Money Market Accounts
A money market account is a hybrid account. It pays better interest than checking, gives more access than savings, and is designed for larger balances.
What Is a Money Market Account?
A money market account (MMA) is a type of bank account that combines features of both savings and checking accounts. You usually earn higher interest than checking and may get limited access through checks or a debit card.
Think of it like this:
Checking = easy access, almost no interest
Savings = less access, more interest
Money market = middle ground
How It Compares
Money market accounts often pay similar interest to high yield savings accounts, but usually require a higher balance to avoid fees.
Money market accounts earn much more interest than checking, but are not meant for everyday spending.
Important Rules to Know
Usually requires a higher minimum balance (often $1,000–$2,500)
Limited number of withdrawals per month
Often includes checks or a debit card, but should not replace checking
Interest rates can change at any time
When a Money Market Account Makes Sense
You have a larger balance and want better interest than checking
You want to keep money safe and accessible, but not spend it daily
You are saving for a short term goal (like a car or big purchase)
Your bank offers a strong rate with low or no fees
What to Watch Out For
Common mistakes
- Using it like a checking account and hitting withdrawal limits
- Not meeting the minimum balance and paying fees
- Assuming it is an investment (it is not)

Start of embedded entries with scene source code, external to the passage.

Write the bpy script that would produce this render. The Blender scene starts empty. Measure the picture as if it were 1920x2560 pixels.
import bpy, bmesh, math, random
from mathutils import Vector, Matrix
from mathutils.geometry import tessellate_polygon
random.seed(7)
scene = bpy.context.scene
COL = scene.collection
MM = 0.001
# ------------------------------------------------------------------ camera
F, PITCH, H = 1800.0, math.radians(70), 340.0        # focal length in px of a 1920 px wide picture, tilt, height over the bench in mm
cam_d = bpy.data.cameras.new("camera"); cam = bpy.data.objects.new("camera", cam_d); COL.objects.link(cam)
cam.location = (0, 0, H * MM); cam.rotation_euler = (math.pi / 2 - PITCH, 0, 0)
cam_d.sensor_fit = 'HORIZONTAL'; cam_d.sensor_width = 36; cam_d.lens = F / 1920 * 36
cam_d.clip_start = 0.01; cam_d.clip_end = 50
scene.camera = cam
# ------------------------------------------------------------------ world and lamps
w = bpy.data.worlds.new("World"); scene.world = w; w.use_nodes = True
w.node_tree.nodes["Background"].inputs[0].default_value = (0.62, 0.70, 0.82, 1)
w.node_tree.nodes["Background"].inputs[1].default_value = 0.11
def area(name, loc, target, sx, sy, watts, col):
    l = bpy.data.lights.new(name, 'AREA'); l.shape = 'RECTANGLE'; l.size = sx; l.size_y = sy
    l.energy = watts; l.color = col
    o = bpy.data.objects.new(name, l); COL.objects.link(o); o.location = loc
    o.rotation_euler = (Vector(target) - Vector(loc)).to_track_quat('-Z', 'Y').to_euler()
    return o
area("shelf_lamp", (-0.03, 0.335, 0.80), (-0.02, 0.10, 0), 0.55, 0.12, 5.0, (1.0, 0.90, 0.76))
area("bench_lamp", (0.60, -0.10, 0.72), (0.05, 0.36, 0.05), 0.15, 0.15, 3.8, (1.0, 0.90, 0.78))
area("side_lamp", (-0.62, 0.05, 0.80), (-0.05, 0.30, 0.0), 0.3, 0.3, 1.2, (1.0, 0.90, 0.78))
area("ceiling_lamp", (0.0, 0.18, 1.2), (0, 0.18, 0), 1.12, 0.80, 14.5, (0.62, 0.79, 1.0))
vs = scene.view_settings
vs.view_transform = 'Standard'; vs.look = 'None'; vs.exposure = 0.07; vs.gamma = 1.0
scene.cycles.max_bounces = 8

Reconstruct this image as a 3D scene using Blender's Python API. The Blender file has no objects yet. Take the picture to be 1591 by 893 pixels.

Is a Money Market Account Safe?
Money market accounts at banks are usually FDIC insuredup to $250,000, just like checking and savings accounts. That means your money is protected if the bank fails.
Key Takeaway
Money market accounts are useful once you have a larger balance and want better interest without locking your money away. For most teens, a checking account plus a high yield savings account is enough. Money markets make sense later, when balances grow.